As the Capitals beat the Jets, 5-3 in Washington, all the Rangers had to do to clinch a playoff spot was get two points. It was a full slate of games with playoff implications in the East, but the Blueshirts were in a position where their playoff destiny laid clearly in their hands. Keep winning, and they would get in.

“We talked about respecting your opponent,” coach John Tortorella said before the game. “Every game is hard in this league. There’s good athletes, there’s proud athletes, so we’re just worried about tonight’s game.”

Now the Rangers (24-18-4) head to Carolina to face the eliminated Hurricanes — who beat the Islanders, 4-3 in a shootout at home — tomorrow before the season wraps up Saturday at home against another team out of contention, the Devils, who beat the Canadiens, 3-2 in Newark.

The Rangers were buried midway through the third, when Brad Richards took a bad tripping penalty that he wasn’t pleased about. On the power play, Marcel Goc redirected a great pass from Tomas Fleischmann, and it went past Henrik Lundqvist for a 2-1 lead. Drew Shore made it 3-1 with a shorthanded empty-netter with 83 seconds remaining.

Derick Brassard made things interesting for the waning seconds by netting one with 32.9 seconds remaining, his net empty and desperation abundant, to make it 3-2. But it was too little, too late.

Just before Shore got his empty-netter, the Rangers had a golden chance on the power play, but their man-advantage continued its sputtering, finishing the game 0-for-3.

The Rangers had just fought back minutes before, getting a hard-working goal from Taylor Pyatt 2:35 in to tie it, 1-1. After defenseman John Moore crashed the net, Pyatt and Mats Zuccarello went to the crease, and Pyatt shoved in his sixth of the season, the second in the past two games extending his point streak to four games.

The Rangers were coming in playing as good as they have all season, notching an 8-2-1 record in their previous 11. They came in to face the NHL-worst Panthers (14-26-6), whom they had beaten 6-1 just five days prior at the Garden.

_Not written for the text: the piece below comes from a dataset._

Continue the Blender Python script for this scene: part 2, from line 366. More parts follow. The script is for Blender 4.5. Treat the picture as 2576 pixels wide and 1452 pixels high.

The second period was the one where the air started to leave the Rangers’ game. On the Panthers’ third shot of the game, 5:04 into the period, Fleishmann somehow found a way to get a goal. It was a long, soft, high wrist shot from Filip Kuba at the blue line that deflected off Fleishmann and through a crowd of bodies in front, bouncing passed Lundqvist for a 1-0 lead.

The Rangers kept pressuring after Kuba’s goal, just as they had in the scoreless first period. Though the opening 20 minutes was a rather tepid affair, the Rangers held the Panthers to just two shots, and peppered Jacob Markstrom with 10.